TO DO — Set down each line of the data below exactly as it stands, dropping the pictures.
** begin RECORD SET **
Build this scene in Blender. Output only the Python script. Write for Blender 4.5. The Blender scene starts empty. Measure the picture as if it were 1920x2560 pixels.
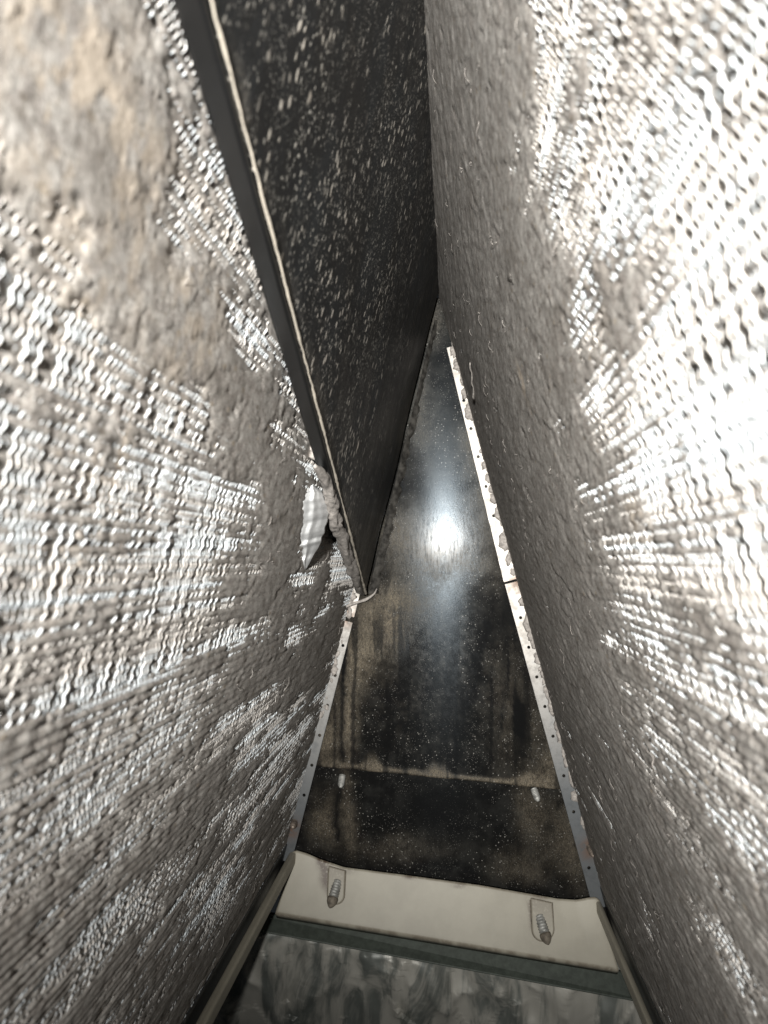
import bpy, bmesh, math, random
import numpy as np
from mathutils import Matrix, Vector

random.seed(7)
RNG = np.random.default_rng(7)
SC = bpy.context.scene
COL = SC.collection

# ------------------------------------------------------------------ camera
F = 1923.0                      # focal length in photo pixels (26 mm equivalent)
W, H = 1920.0, 2560.0
VPX, VPY = 1130.0, 1395.0       # where the depth direction of the coil meets the photo
Z0 = 0.41                       # metres from lens to the end plate
fw = Vector((VPX - W / 2, -(VPY - H / 2), -F)).normalized()       # world +Y seen by the camera
up = Vector((0, 1, 0)); up = (up - fw * up.dot(fw)).normalized()  # world +Z
rt = fw.cross(up)                                                 # world +X
R = Matrix((rt, fw, up))        # camera -> world
cam_d = bpy.data.cameras.new('camera')
cam = bpy.data.objects.new('camera', cam_d); COL.objects.link(cam)
cam.matrix_world = R.to_4x4()
cam_d.sensor_fit = 'AUTO'; cam_d.sensor_width = 36.0
cam_d.lens = F / H * 36.0
cam_d.clip_start = 0.004; cam_d.clip_end = 20
cam_d.dof.use_dof = True; cam_d.dof.focus_distance = 0.30; cam_d.dof.aperture_fstop = 30
SC.camera = cam

# ------------------------------------------------------------------ world and lamp
world = bpy.data.worlds.new("World"); SC.world = world; world.use_nodes = True
bg = world.node_tree.nodes['Background']
bg.inputs[0].default_value = (0.8, 0.9, 1.0, 1); bg.inputs[1].default_value = 0.012
SC.view_settings.view_transform = 'Standard'; SC.view_settings.look = 'None'
SC.view_settings.exposure = 0.0; SC.view_settings.gamma = 1
# the phone's flash
fl = bpy.data.lights.new('phone_flash', 'SPOT')
fl.energy = 23.5; fl.spot_size = math.radians(80); fl.spot_blend = 1.0; fl.shadow_soft_size = 0.004
fl.color = (1.0, 0.98, 0.93)
flo = bpy.data.objects.new('phone_flash', fl); COL.objects.link(flo)
flo.location = (-0.010, -0.16, 0.023)
flo.rotation_euler = (math.radians(99.3), 0, math.radians(-6))

SC.cycles.use_denoising = True
SC.cycles.max_bounces = 5; SC.cycles.diffuse_bounces = 3; SC.cycles.glossy_bounces = 3
SC.cycles.sample_clamp_indirect = 4.0
SC.cycles.caustics_reflective = False; SC.cycles.caustics_refractive = False

# ------------------------------------------------------------------ projection helpers
def ray(x, y):
    return R @ Vector((x - W / 2, -(y - H / 2), -F)).normalized()
def back(x, y, Y=Z0):
    r = ray(x, y); return r * (Y / r.y)
def on(x, y, P, n):
    r = ray(x, y); return r * (P.dot(n) / r.dot(n))

# ------------------------------------------------------------------ numpy noise
def hash2(ix, iy, seed=0):
    h = (ix.astype(np.int64) * 374761393 + iy.astype(np.int64) * 668265263 + seed * 982451653) & 0x7fffffff
    h = ((h ^ (h >> 13)) * 1274126177) & 0x7fffffff
    h = ((h ^ (h >> 16)) * 2246822519) & 0x7fffffff
    return ((h ^ (h >> 15)) & 0xffffff) / float(0xffffff)
def vnoise(x, y, seed=0):
    ix = np.floor(x); iy = np.floor(y); fx = x - ix; fy = y - iy
    fx = fx * fx * (3 - 2 * fx); fy = fy * fy * (3 - 2 * fy)
    a = hash2(ix, iy, seed); b = hash2(ix + 1, iy, seed); c = hash2(ix, iy + 1, seed); d = hash2(ix + 1, iy + 1, seed)
    return (a * (1 - fx) + b * fx) * (1 - fy) + (c * (1 - fx) + d * fx) * fy
def fbm(x, y, seed=0, o=4, g=0.5):
    t = 0; a = 1; n = 0
    for k in range(o):
        t = t + a * vnoise(x * 2 ** k + 17.3 * k, y * 2 ** k + 5.1 * k, seed + k); n += a; a *= g
    return t / n
def scales(x, y, seed=0):
    """cells with a random height and tilt each: overlapping flakes"""
    ix = np.floor(x); iy = np.floor(y)
    best = np.full(x.shape, 9.0); out = np.zeros(x.shape)
    for dx in (-1, 0, 1):
        for dy in (-1, 0, 1):
            cx = ix + dx; cy = iy + dy
            px = cx + hash2(cx, cy, seed); py = cy + hash2(cx, cy, seed + 1)
            ex = x - px; ey = y - py
            d = ex * ex + ey * ey
            m = d < best
            hgt = hash2(cx, cy, seed + 2) * 0.7 + ex * (0.2 + 0.8 * hash2(cx, cy, seed + 3)) - ey * (hash2(cx, cy, seed + 4) - .5) * 1.2
            out = np.where(m, hgt, out); best = np.where(m, d, best)
    return out
def sstep(a, b, x):
    t = np.clip((x - a) / (b - a), 0, 1); return t * t * (3 - 2 * t)

# ------------------------------------------------------------------ object helpers
def obj(name, verts, faces, mat, parent=None, smooth=True, label=None, cat=None, group=None, kind=None):
    me = bpy.data.meshes.new(name)
    me.from_pydata([tuple(v) for v in verts], [], faces)
    if mat: me.materials.append(mat)
    if smooth:
        me.polygons.foreach_set('use_smooth', [True] * len(me.polygons))
    me.update()
    o = bpy.data.objects.new(name, me); COL.objects.link(o)
    if parent: o.parent = parent
    return tag(o, label, cat, group, kind)
def tag(o, label=None, cat=None, group=None, kind=None):
    if label: o['label'] = label
    if cat: o['category'] = cat
    if group: o['group'] = group
    if kind: o['kind'] = kind
    return o
def thing(name, label, cat, loc=(0, 0, 0), group=None):
    o = bpy.data.objects.new(name, None); COL.objects.link(o); o.location = loc
    o.empty_display_size = 0.02
    return tag(o, label, cat, group)
def grid_mesh(name, P, mat, parent=None, attrs=None, kind=None, flip=False, smooth=True):
    """P: (m, n, 3) array of points"""
    m, n = P.shape[:2]
    me = bpy.data.meshes.new(name)
    me.vertices.add(m * n); me.vertices.foreach_set('co', P.reshape(-1).astype(np.float32))
    i = np.arange(m * n).reshape(m, n)
    q = [i[:-1, :-1], i[1:, :-1], i[1:, 1:], i[:-1, 1:]]
    if flip: q = q[::-1]
    q = np.stack(q, -1).reshape(-1)
    nf = len(q) // 4
    me.loops.add(len(q)); me.loops.foreach_set('vertex_index', q.astype(np.int32))
    me.polygons.add(nf)
    me.polygons.foreach_set('loop_start', np.arange(0, nf * 4, 4, dtype=np.int32))
    if smooth: me.polygons.foreach_set('use_smooth', np.ones(nf, dtype=bool))
    for k, a in (attrs or {}).items():
        at = me.attributes.new(k, 'FLOAT', 'POINT'); at.data.foreach_set('value', a.reshape(-1).astype(np.float32))
    me.update(calc_edges=True)
    if mat: me.materials.append(mat)
    o = bpy.data.objects.new(name, me); COL.objects.link(o)
    if parent: o.parent = parent
    if kind: o['kind'] = kind
    return o
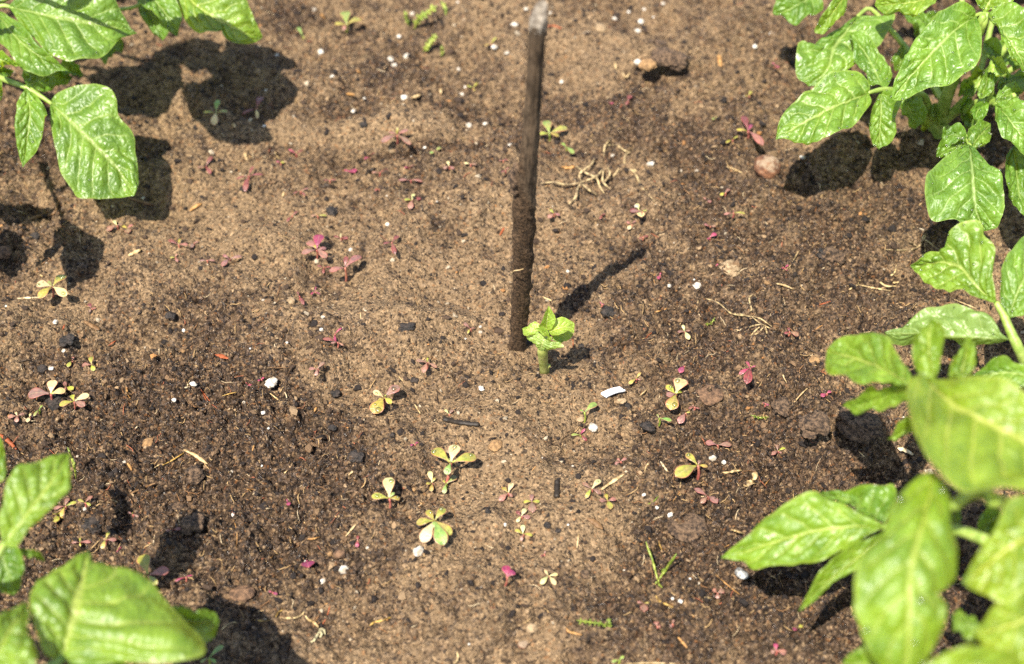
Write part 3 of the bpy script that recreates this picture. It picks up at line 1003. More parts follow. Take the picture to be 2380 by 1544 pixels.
** end RECORD SET **
TASK OUTPUT —
Build this scene in Blender. Output only the Python script. Write for Blender 4.5. The Blender scene starts empty. Measure the picture as if it were 1920x2560 pixels.
import bpy, bmesh, math, random
import numpy as np
from mathutils import Matrix, Vector

random.seed(7)
RNG = np.random.default_rng(7)
SC = bpy.context.scene
COL = SC.collection

# ------------------------------------------------------------------ camera
F = 1923.0                      # focal length in photo pixels (26 mm equivalent)
W, H = 1920.0, 2560.0
VPX, VPY = 1130.0, 1395.0       # where the depth direction of the coil meets the photo
Z0 = 0.41                       # metres from lens to the end plate
fw = Vector((VPX - W / 2, -(VPY - H / 2), -F)).normalized()       # world +Y seen by the camera
up = Vector((0, 1, 0)); up = (up - fw * up.dot(fw)).normalized()  # world +Z
rt = fw.cross(up)                                                 # world +X
R = Matrix((rt, fw, up))        # camera -> world
cam_d = bpy.data.cameras.new('camera')
cam = bpy.data.objects.new('camera', cam_d); COL.objects.link(cam)
cam.matrix_world = R.to_4x4()
cam_d.sensor_fit = 'AUTO'; cam_d.sensor_width = 36.0
cam_d.lens = F / H * 36.0
cam_d.clip_start = 0.004; cam_d.clip_end = 20
cam_d.dof.use_dof = True; cam_d.dof.focus_distance = 0.30; cam_d.dof.aperture_fstop = 30
SC.camera = cam

# ------------------------------------------------------------------ world and lamp
world = bpy.data.worlds.new("World"); SC.world = world; world.use_nodes = True
bg = world.node_tree.nodes['Background']
bg.inputs[0].default_value = (0.8, 0.9, 1.0, 1); bg.inputs[1].default_value = 0.012
SC.view_settings.view_transform = 'Standard'; SC.view_settings.look = 'None'
SC.view_settings.exposure = 0.0; SC.view_settings.gamma = 1
# the phone's flash
fl = bpy.data.lights.new('phone_flash', 'SPOT')
fl.energy = 23.5; fl.spot_size = math.radians(80); fl.spot_blend = 1.0; fl.shadow_soft_size = 0.004
fl.color = (1.0, 0.98, 0.93)
flo = bpy.data.objects.new('phone_flash', fl); COL.objects.link(flo)
flo.location = (-0.010, -0.16, 0.023)
flo.rotation_euler = (math.radians(99.3), 0, math.radians(-6))

SC.cycles.use_denoising = True
SC.cycles.max_bounces = 5; SC.cycles.diffuse_bounces = 3; SC.cycles.glossy_bounces = 3
SC.cycles.sample_clamp_indirect = 4.0
SC.cycles.caustics_reflective = False; SC.cycles.caustics_refractive = False

# ------------------------------------------------------------------ projection helpers
def ray(x, y):
    return R @ Vector((x - W / 2, -(y - H / 2), -F)).normalized()
def back(x, y, Y=Z0):
    r = ray(x, y); return r * (Y / r.y)
def on(x, y, P, n):
    r = ray(x, y); return r * (P.dot(n) / r.dot(n))

# ------------------------------------------------------------------ numpy noise
def hash2(ix, iy, seed=0):
    h = (ix.astype(np.int64) * 374761393 + iy.astype(np.int64) * 668265263 + seed * 982451653) & 0x7fffffff
    h = ((h ^ (h >> 13)) * 1274126177) & 0x7fffffff
    h = ((h ^ (h >> 16)) * 2246822519) & 0x7fffffff
    return ((h ^ (h >> 15)) & 0xffffff) / float(0xffffff)
def vnoise(x, y, seed=0):
    ix = np.floor(x); iy = np.floor(y); fx = x - ix; fy = y - iy
    fx = fx * fx * (3 - 2 * fx); fy = fy * fy * (3 - 2 * fy)
    a = hash2(ix, iy, seed); b = hash2(ix + 1, iy, seed); c = hash2(ix, iy + 1, seed); d = hash2(ix + 1, iy + 1, seed)
    return (a * (1 - fx) + b * fx) * (1 - fy) + (c * (1 - fx) + d * fx) * fy
def fbm(x, y, seed=0, o=4, g=0.5):
    t = 0; a = 1; n = 0
    for k in range(o):
        t = t + a * vnoise(x * 2 ** k + 17.3 * k, y * 2 ** k + 5.1 * k, seed + k); n += a; a *= g
    return t / n
def scales(x, y, seed=0):
    """cells with a random height and tilt each: overlapping flakes"""
    ix = np.floor(x); iy = np.floor(y)
    best = np.full(x.shape, 9.0); out = np.zeros(x.shape)
    for dx in (-1, 0, 1):
        for dy in (-1, 0, 1):
            cx = ix + dx; cy = iy + dy
            px = cx + hash2(cx, cy, seed); py = cy + hash2(cx, cy, seed + 1)
            ex = x - px; ey = y - py
            d = ex * ex + ey * ey
            m = d < best
            hgt = hash2(cx, cy, seed + 2) * 0.7 + ex * (0.2 + 0.8 * hash2(cx, cy, seed + 3)) - ey * (hash2(cx, cy, seed + 4) - .5) * 1.2
            out = np.where(m, hgt, out); best = np.where(m, d, best)
    return out
def sstep(a, b, x):
    t = np.clip((x - a) / (b - a), 0, 1); return t * t * (3 - 2 * t)

# ------------------------------------------------------------------ object helpers
def obj(name, verts, faces, mat, parent=None, smooth=True, label=None, cat=None, group=None, kind=None):
    me = bpy.data.meshes.new(name)
    me.from_pydata([tuple(v) for v in verts], [], faces)
    if mat: me.materials.append(mat)
    if smooth:
        me.polygons.foreach_set('use_smooth', [True] * len(me.polygons))
    me.update()
    o = bpy.data.objects.new(name, me); COL.objects.link(o)
    if parent: o.parent = parent
    return tag(o, label, cat, group, kind)
def tag(o, label=None, cat=None, group=None, kind=None):
    if label: o['label'] = label
    if cat: o['category'] = cat
    if group: o['group'] = group
    if kind: o['kind'] = kind
    return o
def thing(name, label, cat, loc=(0, 0, 0), group=None):
    o = bpy.data.objects.new(name, None); COL.objects.link(o); o.location = loc
    o.empty_display_size = 0.02
    return tag(o, label, cat, group)
def grid_mesh(name, P, mat, parent=None, attrs=None, kind=None, flip=False, smooth=True):
    """P: (m, n, 3) array of points"""
    m, n = P.shape[:2]
    me = bpy.data.meshes.new(name)
    me.vertices.add(m * n); me.vertices.foreach_set('co', P.reshape(-1).astype(np.float32))
    i = np.arange(m * n).reshape(m, n)
    q = [i[:-1, :-1], i[1:, :-1], i[1:, 1:], i[:-1, 1:]]
    if flip: q = q[::-1]
    q = np.stack(q, -1).reshape(-1)
    nf = len(q) // 4
    me.loops.add(len(q)); me.loops.foreach_set('vertex_index', q.astype(np.int32))
    me.polygons.add(nf)
    me.polygons.foreach_set('loop_start', np.arange(0, nf * 4, 4, dtype=np.int32))
    if smooth: me.polygons.foreach_set('use_smooth', np.ones(nf, dtype=bool))
    for k, a in (attrs or {}).items():
        at = me.attributes.new(k, 'FLOAT', 'POINT'); at.data.foreach_set('value', a.reshape(-1).astype(np.float32))
    me.update(calc_edges=True)
    if mat: me.materials.append(mat)
    o = bpy.data.objects.new(name, me); COL.objects.link(o)
    if parent: o.parent = parent
    if kind: o['kind'] = kind
    return o
Write part 3 of the bpy script that recreates this picture. It picks up at line 1003. More parts follow. Take the picture to be 2380 by 1544 pixels.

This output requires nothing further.